Following Camelot, she made A Quiet Place In The Country (1968) with Nero, as well as Isadora (1968), which told the story of Isadora Duncan, and earned Redgrave her second Best Actress Academy Award nomination. She joined an all-star cast -- Albert Finney, Lauren Bacall, Ingrid Bergman, Sean Connery, Jacqueline Bisset, Anthony Perkins and more -- under the guidance of American director Sidney Lumet in Murder On The Orient Express (1974),
Unapologetically Outspoken
Redgrave, who has lived in the spotlight her entire life, has never shied from taking unpopular stances and speaking out on injustices in the world. She demonstrated against the wars in Vietnam and Iraq, ran for political office as a member of the Trotskyist Workers Revolutionary Party, and made multiple documentaries about refugees all over the world.
However, by far her most candid and outspoken position came at the ‘78 Oscars. Redgrave had just won an Oscar for Julia, about an anti-Nazi operative in WWII. During the filming of the movie, which received 11 nominations, Redgrave produced a film called The Palestinian, which was made by two Palestinian students Redgrave lived with during the shooting of Julia.
The Most Political Speech In Oscars History
The Jewish Defense League rose up in arms, threatening 20th Century Fox and burning an effigy of Vanessa in front of the Oscars. The controversy became so embroiled that snipers were put on the roof of the Dorothy Chandler Pavilion.
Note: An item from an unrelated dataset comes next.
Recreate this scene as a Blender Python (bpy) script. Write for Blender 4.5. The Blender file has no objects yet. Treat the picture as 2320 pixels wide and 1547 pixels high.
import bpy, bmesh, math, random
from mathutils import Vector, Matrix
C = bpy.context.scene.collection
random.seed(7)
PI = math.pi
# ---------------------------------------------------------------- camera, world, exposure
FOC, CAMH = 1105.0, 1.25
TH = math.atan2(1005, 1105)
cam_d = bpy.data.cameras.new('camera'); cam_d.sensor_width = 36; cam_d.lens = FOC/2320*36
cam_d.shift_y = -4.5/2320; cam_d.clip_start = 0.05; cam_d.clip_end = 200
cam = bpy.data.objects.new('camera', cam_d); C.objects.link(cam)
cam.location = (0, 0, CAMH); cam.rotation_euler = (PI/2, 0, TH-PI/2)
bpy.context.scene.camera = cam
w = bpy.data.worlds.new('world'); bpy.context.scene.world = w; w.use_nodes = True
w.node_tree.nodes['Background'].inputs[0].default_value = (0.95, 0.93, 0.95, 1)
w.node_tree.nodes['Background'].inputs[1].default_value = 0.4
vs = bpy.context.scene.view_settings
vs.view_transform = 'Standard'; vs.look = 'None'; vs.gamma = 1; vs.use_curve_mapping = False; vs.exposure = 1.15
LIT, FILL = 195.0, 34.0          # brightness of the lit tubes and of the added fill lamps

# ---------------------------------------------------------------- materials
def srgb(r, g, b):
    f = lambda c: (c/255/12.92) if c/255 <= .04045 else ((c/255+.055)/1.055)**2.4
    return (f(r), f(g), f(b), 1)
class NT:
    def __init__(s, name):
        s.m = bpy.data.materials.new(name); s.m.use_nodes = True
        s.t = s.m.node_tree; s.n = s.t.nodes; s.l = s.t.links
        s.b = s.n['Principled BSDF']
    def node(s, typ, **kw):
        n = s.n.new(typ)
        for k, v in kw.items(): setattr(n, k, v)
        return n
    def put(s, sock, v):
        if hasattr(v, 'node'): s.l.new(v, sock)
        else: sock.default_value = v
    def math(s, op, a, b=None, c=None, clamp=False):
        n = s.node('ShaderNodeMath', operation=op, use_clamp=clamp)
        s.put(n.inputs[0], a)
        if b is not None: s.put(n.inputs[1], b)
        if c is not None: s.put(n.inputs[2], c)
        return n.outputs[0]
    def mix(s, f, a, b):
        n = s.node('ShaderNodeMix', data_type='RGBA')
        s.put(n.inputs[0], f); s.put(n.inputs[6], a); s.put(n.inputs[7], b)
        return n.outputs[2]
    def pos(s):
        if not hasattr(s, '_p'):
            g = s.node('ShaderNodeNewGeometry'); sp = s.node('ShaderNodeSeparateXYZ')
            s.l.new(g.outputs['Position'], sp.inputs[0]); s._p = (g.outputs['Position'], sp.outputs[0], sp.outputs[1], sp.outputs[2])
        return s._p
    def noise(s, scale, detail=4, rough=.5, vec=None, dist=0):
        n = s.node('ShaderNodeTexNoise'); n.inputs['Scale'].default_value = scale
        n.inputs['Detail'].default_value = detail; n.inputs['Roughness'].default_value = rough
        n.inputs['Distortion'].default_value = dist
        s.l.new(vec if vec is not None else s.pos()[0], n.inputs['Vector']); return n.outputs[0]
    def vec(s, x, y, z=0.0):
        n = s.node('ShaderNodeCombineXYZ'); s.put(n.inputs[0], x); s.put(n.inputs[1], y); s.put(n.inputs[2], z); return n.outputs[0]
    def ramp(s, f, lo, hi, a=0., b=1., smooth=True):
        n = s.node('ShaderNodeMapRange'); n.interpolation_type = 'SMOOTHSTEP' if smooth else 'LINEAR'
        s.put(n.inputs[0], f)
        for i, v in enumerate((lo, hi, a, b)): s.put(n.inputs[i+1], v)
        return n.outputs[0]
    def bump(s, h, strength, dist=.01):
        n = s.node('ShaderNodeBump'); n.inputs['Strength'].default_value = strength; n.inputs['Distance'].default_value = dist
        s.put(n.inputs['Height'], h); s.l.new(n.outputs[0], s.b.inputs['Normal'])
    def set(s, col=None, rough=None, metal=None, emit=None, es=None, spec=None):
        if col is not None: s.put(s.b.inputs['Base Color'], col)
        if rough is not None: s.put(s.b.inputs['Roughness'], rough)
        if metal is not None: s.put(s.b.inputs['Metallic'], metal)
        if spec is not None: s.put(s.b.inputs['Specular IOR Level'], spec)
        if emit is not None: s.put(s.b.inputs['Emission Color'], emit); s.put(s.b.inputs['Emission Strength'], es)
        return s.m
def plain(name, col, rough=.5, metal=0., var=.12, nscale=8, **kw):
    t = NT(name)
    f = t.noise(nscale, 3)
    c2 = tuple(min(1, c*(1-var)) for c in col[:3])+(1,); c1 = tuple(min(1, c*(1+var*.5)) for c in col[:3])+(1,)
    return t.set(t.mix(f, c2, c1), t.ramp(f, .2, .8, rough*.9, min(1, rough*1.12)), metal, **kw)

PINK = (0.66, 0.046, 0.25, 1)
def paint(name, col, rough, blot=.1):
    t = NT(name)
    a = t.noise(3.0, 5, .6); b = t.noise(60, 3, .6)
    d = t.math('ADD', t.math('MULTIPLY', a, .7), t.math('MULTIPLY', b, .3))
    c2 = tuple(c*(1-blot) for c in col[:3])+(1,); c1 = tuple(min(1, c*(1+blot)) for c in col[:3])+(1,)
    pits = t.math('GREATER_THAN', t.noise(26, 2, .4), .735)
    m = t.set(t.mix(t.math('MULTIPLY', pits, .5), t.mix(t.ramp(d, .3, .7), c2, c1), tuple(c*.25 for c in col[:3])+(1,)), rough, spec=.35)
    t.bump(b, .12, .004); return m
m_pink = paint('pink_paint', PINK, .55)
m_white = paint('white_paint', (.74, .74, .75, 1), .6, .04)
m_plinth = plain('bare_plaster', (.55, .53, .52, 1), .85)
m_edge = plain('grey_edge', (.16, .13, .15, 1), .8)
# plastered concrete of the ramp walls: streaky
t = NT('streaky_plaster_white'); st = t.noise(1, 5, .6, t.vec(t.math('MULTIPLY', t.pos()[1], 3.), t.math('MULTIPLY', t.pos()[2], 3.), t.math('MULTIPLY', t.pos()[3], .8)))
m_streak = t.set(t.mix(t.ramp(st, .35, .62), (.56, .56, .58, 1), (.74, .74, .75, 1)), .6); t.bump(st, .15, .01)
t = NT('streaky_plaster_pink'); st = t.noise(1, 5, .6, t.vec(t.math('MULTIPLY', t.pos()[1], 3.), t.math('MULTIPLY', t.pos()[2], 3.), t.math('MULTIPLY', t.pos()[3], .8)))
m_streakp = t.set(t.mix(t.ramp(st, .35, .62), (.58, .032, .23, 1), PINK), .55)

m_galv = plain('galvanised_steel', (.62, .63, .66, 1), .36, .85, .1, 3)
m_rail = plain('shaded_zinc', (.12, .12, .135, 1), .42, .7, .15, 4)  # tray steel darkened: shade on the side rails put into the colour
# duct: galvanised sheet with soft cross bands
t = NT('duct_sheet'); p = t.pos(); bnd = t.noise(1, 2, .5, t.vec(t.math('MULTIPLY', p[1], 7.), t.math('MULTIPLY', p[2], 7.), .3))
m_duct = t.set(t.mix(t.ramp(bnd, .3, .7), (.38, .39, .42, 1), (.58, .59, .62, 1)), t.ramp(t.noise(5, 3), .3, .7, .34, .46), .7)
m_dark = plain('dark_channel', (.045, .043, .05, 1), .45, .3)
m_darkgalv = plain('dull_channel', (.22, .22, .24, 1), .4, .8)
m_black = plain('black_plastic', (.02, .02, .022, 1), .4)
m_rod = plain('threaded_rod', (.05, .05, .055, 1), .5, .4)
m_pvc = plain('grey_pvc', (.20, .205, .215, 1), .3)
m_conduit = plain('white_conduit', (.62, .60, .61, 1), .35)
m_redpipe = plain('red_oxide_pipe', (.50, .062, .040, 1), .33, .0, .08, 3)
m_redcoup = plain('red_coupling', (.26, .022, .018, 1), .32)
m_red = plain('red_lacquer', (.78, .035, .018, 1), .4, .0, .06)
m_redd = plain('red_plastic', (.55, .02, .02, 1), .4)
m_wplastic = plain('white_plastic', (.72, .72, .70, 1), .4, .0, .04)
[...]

The following words of Redgrave’s acceptance speech became headline news and hurt her career for years.
You should be very proud that in the last few weeks you have stood firm and you have refused to be intimidated by the threats of a small bunch of Zionist hoodlums whose behavior is an insult to the stature of Jews all over the world, and to their great and heroic record of struggle against fascism and oppression.
As editor Tom O’Neil put it, “Her career survived because of her stature in the industry, and people ultimately realized she was being pro-Palestinian and not anti-Israeli. But her speech just came across so badly — it’s a cautionary tale of the dangers of the Oscars.” It’s worth noting that two months later a member of the Jewish Defense League set off a bomb at the screening of The Palestinian.